— Start —

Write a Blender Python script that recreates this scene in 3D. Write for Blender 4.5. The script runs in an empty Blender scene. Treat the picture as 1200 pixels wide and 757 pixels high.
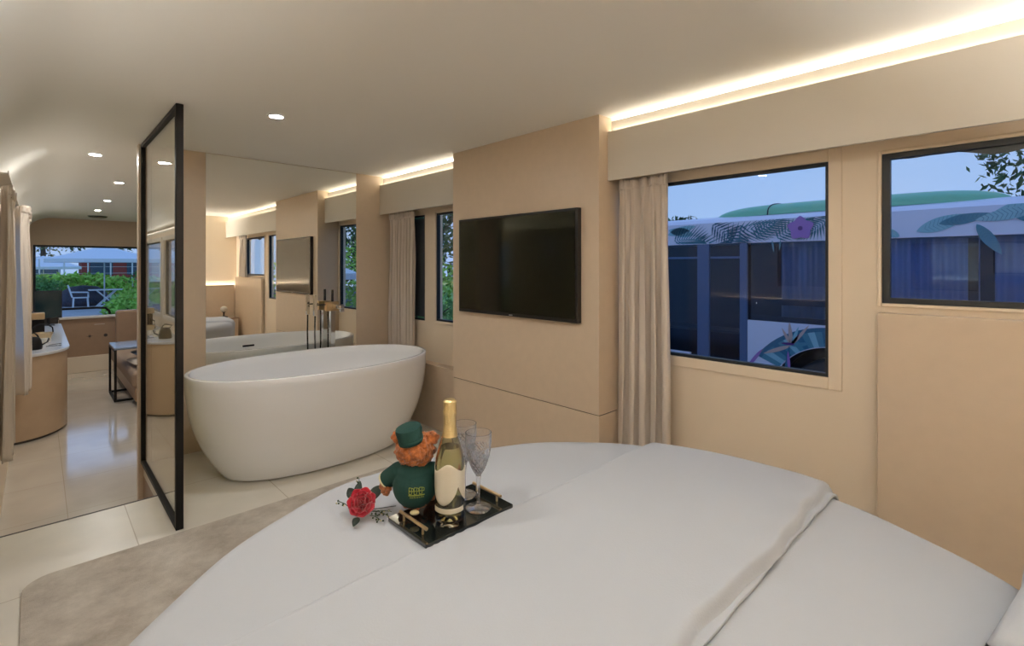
import bpy, bmesh, math, random
from mathutils import Vector, Matrix, noise
PI = math.pi
sc = bpy.context.scene
COL = sc.collection
random.seed(7)

# ------------------------------------------------------------------ helpers
class MB:
    """collects geometry; build() links it as ONE mesh object"""
    def __init__(s): s.v = []; s.f = []; s.m = []; s.cm = 0
    def mat(s, i): s.cm = i; return s
    def add(s, vs, fs):
        b = len(s.v); s.v += [tuple(v) for v in vs]
        for f in fs: s.f.append(tuple(b + i for i in f)); s.m.append(s.cm)
        return s
    def box(s, x0, x1, y0, y1, z0, z1):
        return s.add([(x0,y0,z0),(x1,y0,z0),(x1,y1,z0),(x0,y1,z0),(x0,y0,z1),(x1,y0,z1),(x1,y1,z1),(x0,y1,z1)],
                     [(0,3,2,1),(4,5,6,7),(0,1,5,4),(1,2,6,5),(2,3,7,6),(3,0,4,7)])
    def prism(s, poly, z0, z1, top=None):
        n = len(poly); top = top or poly
        vs = [(x,y,z0) for x,y in poly] + [(x,y,z1) for x,y in top]
        fs = [tuple(reversed(range(n))), tuple(range(n, 2*n))]
        fs += [(i, (i+1)%n, n+(i+1)%n, n+i) for i in range(n)]
        return s.add(vs, fs)
    def prof_y(s, poly, y0, y1):
        """extrude an XZ polygon along Y"""
        n = len(poly)
        vs = [(x,y0,z) for x,z in poly] + [(x,y1,z) for x,z in poly]
        fs = [tuple(range(n)), tuple(reversed(range(n, 2*n)))]
        fs += [(i, n+i, n+(i+1)%n, (i+1)%n) for i in range(n)]
        return s.add(vs, fs)
    def lathe(s, prof, c=(0,0,0), n=32, M=None):
        vs = []; fs = []
        k = len(prof)
        for i in range(n):
            a = 2*PI*i/n
            for r, z in prof: vs.append(Vector((r*math.cos(a), r*math.sin(a), z)))
        if M: vs = [M @ v for v in vs]
        vs = [v + Vector(c) for v in vs]
        for i in range(n):
            j = (i+1) % n
            for q in range(k-1): fs.append((i*k+q, j*k+q, j*k+q+1, i*k+q+1))
        return s.add(vs, fs)
    def tube(s, pts, r, n=10, close=False):
        pts = [Vector(p) for p in pts]; L = len(pts); vs = []; fs = []
        rs = r if isinstance(r, (list, tuple)) else [r]*L
        up = Vector((0,0,1)); 
        for i, p in enumerate(pts):
            a = pts[i-1] if (i or close) else p; b = pts[(i+1)%L] if (i < L-1 or close) else p
            t = (b-a).normalized()
            u = up.cross(t)
            if u.length < .15: u = Vector((1,0,0)).cross(t)
            u.normalize(); w = t.cross(u)
            for k in range(n):
                an = 2*PI*k/n; vs.append(p + (u*math.cos(an) + w*math.sin(an))*rs[i])
        for i in range(L if close else L-1):
            j = (i+1) % L
            for k in range(n): fs.append((i*n+k, i*n+(k+1)%n, j*n+(k+1)%n, j*n+k))
        if not close: fs += [tuple(reversed(range(n))), tuple(range((L-1)*n, L*n))]
        return s.add(vs, fs)
    def ell(s, c, r, n=24, m=14, M=None):
        vs = [Vector((0,0,-1))]; fs = []
        for j in range(1, m):
            b = PI*j/m
            for i in range(n):
                a = 2*PI*i/n; vs.append(Vector((math.sin(b)*math.cos(a), math.sin(b)*math.sin(a), -math.cos(b))))
        vs.append(Vector((0,0,1)))
        for i in range(n):
            k = (i+1) % n
            fs.append((0, 1+k, 1+i)); e = 1+(m-2)*n; fs.append((e+i, e+k, len(vs)-1))
            for j in range(m-2): fs.append((1+j*n+i, 1+j*n+k, 1+(j+1)*n+k, 1+(j+1)*n+i))
        vs = [Vector((v.x*r[0], v.y*r[1], v.z*r[2])) for v in vs]
        if M: vs = [M @ v for v in vs]
        return s.add([v + Vector(c) for v in vs], fs)
    def grid(s, fn, nu, nv):
        vs = [fn(i/nu, j/nv) for i in range(nu+1) for j in range(nv+1)]
        fs = [(i*(nv+1)+j, (i+1)*(nv+1)+j, (i+1)*(nv+1)+j+1, i*(nv+1)+j+1) for i in range(nu) for j in range(nv)]
        return s.add(vs, fs)
    def build(s, name, mats, parent=None, smooth=False, loc=None, bevel=0, seg=2, solid=0, sub=0, angle=None):
        me = bpy.data.meshes.new(name); me.from_pydata(s.v, [], s.f)
        mats = mats if isinstance(mats, (list, tuple)) else [mats]
        for m in mats: me.materials.append(m)
        me.polygons.foreach_set('material_index', s.m)
        if smooth: me.polygons.foreach_set('use_smooth', [True]*len(s.f))
        me.update()
        bm = bmesh.new(); bm.from_mesh(me); bmesh.ops.recalc_face_normals(bm, faces=bm.faces); bm.to_mesh(me); bm.free()
        if smooth and angle: me.set_sharp_from_angle(angle=angle)
        o = bpy.data.objects.new(name, me); COL.objects.link(o)
        if loc: o.location = loc
        if parent: o.parent = parent
        if solid:
            q = o.modifiers.new('solid', 'SOLIDIFY'); q.thickness = solid; q.offset = 0
        if bevel:
            q = o.modifiers.new('bevel', 'BEVEL'); q.width = bevel; q.segments = seg; q.limit_method = 'ANGLE'; q.angle_limit = .6
        if sub:
            q = o.modifiers.new('sub', 'SUBSURF'); q.levels = sub; q.render_levels = sub
        return o

def tag(o, label=None, cat=None, group=None, kind=None):
    if label: o['label'] = label
    if cat: o['category'] = cat
    if group: o['group'] = group
    if kind: o['kind'] = kind
    return o
def thing(name, label, cat, loc=(0,0,0), rz=0, group=None):
    o = bpy.data.objects.new(name, None); COL.objects.link(o); o.empty_display_size = .05
    o.location = loc; o.rotation_euler = (0,0,rz)
    return tag(o, label, cat, group)
def st(o, label=None):
    return tag(o, label, None, None, 'structure')
def copy_tree(o, parent=None):
    kids = [c for c in list(COL.objects) if c.parent == o]
    c = o.copy(); COL.objects.link(c)
    if parent: c.parent = parent
    for k in kids: copy_tree(k, c)
    return c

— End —

CHALLENGE
In the data above, please extract the lines from the first one through the line with "random.seed(7)", exactly, and keep pictures out.

WRITTEN RESPONSE
Write a Blender Python script that recreates this scene in 3D. Write for Blender 4.5. The script runs in an empty Blender scene. Treat the picture as 1200 pixels wide and 757 pixels high.
import bpy, bmesh, math, random
from mathutils import Vector, Matrix, noise
PI = math.pi
sc = bpy.context.scene
COL = sc.collection
random.seed(7)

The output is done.